Adam Driver’s Best Villain Role Was In A Ben Stiller Comedy, Not ‘Star Wars’

Before Kylo Ren, there was … some hipster.
Adam Driver’s Best Villain Role Was In A Ben Stiller Comedy, Not ‘Star Wars’

Adam Driver is one of the most acclaimed, versatile actors of his generation, starring in movies from acclaimed filmmakers like Martin Scorsese and Ridley Scott, and also, of course, a whole bunch of Star Wars sequels, Star Wars video games, and Star Wars plush toys (which, sadly, weren’t made to scale).

While Adam Driver’s Kylo Ren quickly became a keystone of contemporary pop culture, there was once a time when the idea of the dude from Girls becoming the new Darth Vader was met with Dana Scully-levels of skepticism. 

The Guardian

But Driver did play the role of the antagonist shortly before The Force Awakens hit theaters, in the decidedly smaller-budgeted Ben Stiller indie comedy While We’re Young – arguably to an even more sinister effect …

Directed by now-frequent Driver collaborator Noah Baumbach, 2014’s While We’re Young tells the story of a middle-aged couple (Stiller and Naomi Watts) who befriend two 20-something hipsters played by Driver and Amanda Seyfried. It’s basically the arthouse equivalent of that Steve Buscemi skateboard meme, but with more fedoras and ayahuasca parties. 
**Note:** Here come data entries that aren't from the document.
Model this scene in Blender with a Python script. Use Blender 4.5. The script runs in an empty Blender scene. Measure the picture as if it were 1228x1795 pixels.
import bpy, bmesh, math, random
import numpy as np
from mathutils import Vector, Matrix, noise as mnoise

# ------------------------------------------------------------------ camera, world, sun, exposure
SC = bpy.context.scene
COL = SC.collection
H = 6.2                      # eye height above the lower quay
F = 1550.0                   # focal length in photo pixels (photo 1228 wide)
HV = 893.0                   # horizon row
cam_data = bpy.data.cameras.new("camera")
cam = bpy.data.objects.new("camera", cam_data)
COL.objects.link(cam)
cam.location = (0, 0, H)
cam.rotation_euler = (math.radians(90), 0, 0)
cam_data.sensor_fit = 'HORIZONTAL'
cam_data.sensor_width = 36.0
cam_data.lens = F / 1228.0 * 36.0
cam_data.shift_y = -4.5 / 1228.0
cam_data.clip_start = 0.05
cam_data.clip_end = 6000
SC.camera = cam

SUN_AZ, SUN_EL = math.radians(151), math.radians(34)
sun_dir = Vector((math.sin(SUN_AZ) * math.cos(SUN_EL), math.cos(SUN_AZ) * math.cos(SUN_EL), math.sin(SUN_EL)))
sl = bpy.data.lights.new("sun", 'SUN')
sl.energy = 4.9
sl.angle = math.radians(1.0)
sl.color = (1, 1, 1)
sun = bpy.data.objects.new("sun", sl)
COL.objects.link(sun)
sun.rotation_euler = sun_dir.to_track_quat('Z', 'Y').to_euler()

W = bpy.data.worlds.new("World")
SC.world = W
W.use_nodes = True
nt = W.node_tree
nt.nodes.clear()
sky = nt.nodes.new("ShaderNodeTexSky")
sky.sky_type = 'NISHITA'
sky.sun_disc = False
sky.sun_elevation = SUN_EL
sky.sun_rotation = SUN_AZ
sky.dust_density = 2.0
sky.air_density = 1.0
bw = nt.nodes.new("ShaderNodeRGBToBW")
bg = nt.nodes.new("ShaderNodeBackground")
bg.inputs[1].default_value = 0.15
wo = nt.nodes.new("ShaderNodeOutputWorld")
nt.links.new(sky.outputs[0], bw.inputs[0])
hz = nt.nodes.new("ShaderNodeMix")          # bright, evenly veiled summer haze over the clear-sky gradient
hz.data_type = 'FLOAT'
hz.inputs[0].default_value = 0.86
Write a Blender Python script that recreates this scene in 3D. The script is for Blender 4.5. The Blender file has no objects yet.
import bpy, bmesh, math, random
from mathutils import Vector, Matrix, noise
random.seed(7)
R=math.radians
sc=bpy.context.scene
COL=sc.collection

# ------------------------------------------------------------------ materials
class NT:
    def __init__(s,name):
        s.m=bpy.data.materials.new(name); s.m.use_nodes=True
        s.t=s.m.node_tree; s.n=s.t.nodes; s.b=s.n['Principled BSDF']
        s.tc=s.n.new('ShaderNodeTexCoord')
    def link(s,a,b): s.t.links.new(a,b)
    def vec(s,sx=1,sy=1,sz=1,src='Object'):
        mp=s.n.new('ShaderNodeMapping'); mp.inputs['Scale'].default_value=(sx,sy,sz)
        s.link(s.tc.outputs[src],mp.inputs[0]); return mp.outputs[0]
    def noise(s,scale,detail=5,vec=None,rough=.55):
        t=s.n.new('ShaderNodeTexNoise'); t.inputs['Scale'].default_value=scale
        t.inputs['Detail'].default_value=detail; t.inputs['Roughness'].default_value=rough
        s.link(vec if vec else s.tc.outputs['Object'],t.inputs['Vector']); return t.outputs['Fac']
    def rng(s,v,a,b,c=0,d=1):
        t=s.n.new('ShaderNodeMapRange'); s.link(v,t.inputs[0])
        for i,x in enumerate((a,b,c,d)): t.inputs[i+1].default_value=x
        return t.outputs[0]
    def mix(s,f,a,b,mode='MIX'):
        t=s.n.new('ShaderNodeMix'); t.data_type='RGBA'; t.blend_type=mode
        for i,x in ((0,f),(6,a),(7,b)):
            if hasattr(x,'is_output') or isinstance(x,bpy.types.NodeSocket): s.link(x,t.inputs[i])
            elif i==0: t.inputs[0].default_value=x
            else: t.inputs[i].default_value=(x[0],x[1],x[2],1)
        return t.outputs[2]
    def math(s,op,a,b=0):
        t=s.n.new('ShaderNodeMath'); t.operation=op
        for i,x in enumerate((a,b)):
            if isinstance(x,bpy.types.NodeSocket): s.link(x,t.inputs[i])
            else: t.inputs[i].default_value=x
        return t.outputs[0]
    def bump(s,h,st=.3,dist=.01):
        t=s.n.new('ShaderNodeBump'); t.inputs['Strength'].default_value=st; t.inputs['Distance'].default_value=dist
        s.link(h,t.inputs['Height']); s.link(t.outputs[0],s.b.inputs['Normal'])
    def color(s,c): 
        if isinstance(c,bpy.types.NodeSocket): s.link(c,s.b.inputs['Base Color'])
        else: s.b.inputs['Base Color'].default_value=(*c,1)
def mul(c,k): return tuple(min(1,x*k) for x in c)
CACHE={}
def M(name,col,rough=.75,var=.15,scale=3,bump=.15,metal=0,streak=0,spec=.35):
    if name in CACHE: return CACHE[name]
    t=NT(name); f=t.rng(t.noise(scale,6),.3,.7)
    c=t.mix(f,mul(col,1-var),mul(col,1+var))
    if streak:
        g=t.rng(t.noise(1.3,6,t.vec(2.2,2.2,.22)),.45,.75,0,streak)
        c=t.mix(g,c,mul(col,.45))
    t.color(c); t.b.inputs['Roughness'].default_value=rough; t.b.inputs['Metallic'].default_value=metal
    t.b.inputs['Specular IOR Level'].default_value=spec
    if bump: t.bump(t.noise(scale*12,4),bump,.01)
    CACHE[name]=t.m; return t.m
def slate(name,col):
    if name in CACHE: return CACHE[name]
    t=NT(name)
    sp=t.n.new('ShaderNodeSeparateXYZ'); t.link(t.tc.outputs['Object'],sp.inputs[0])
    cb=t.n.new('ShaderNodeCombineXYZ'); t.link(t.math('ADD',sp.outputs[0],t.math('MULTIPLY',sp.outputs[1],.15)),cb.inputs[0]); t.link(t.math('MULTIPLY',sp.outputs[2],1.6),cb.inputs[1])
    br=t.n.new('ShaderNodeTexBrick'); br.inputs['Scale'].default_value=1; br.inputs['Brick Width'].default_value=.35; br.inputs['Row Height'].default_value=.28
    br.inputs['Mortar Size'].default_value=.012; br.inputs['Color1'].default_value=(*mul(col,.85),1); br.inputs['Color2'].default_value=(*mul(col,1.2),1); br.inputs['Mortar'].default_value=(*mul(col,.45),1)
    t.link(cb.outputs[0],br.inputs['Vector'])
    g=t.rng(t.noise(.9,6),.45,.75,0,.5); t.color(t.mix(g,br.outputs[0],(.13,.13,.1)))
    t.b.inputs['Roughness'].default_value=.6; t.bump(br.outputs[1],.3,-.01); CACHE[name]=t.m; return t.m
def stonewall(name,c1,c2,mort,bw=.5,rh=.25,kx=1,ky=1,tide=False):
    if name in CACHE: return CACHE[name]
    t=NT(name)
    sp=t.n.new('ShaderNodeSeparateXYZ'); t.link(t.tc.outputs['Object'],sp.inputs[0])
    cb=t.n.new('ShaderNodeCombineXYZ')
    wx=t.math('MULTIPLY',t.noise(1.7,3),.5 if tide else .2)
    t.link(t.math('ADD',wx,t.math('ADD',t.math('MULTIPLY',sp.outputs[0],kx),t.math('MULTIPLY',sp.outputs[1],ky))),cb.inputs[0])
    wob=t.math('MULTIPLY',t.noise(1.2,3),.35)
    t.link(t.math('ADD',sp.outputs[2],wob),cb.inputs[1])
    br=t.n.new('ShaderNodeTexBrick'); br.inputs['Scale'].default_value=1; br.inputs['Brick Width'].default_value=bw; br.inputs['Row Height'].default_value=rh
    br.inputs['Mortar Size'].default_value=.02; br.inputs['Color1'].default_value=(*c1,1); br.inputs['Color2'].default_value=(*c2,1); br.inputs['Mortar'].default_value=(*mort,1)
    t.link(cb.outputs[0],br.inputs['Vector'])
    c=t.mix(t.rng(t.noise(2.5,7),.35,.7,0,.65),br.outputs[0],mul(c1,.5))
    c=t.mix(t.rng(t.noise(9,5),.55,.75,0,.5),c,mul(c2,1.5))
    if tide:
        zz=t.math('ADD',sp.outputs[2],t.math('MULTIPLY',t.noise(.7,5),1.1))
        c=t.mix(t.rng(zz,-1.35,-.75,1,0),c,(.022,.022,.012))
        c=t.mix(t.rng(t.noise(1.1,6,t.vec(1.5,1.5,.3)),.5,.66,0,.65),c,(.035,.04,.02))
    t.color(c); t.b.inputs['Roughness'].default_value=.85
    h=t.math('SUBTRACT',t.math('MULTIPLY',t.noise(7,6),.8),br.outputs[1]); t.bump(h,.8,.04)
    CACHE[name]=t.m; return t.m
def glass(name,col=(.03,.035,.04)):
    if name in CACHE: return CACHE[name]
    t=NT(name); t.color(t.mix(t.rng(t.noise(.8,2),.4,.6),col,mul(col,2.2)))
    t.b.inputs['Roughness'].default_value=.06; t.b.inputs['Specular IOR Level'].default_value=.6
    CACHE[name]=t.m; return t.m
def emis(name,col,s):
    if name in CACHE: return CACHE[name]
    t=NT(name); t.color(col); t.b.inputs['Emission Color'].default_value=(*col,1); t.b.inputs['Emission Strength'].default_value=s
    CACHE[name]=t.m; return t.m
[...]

It gradually becomes apparent, though, that Driver’s character, the amiable modern raconteur, is really a manipulative, self-obsessed dirtbag. Stiller begins to suspect that his new buddy secretly orchestrated their chance meeting, and contrived the ensuing friendship, purely in order for the opportunity to meet Stiller’s famous filmmaker father-in-law and help launch his documentary career. 

In the end, Stiller and Watts conclude that he wasn’t “evil,” just ”young.” But in a weird way, Driver is a better villain in While We’re Young because he’s so funny and likable for a significant chunk of the movie. When we find that he’s been lying to everybody, even about key personal details of his life, that calculated betrayal is all the more disquieting. Sure, Kylo Ren murdered his dad and was a collaborator in a galactic genocide, but at least he never hurt anybody’s feelings.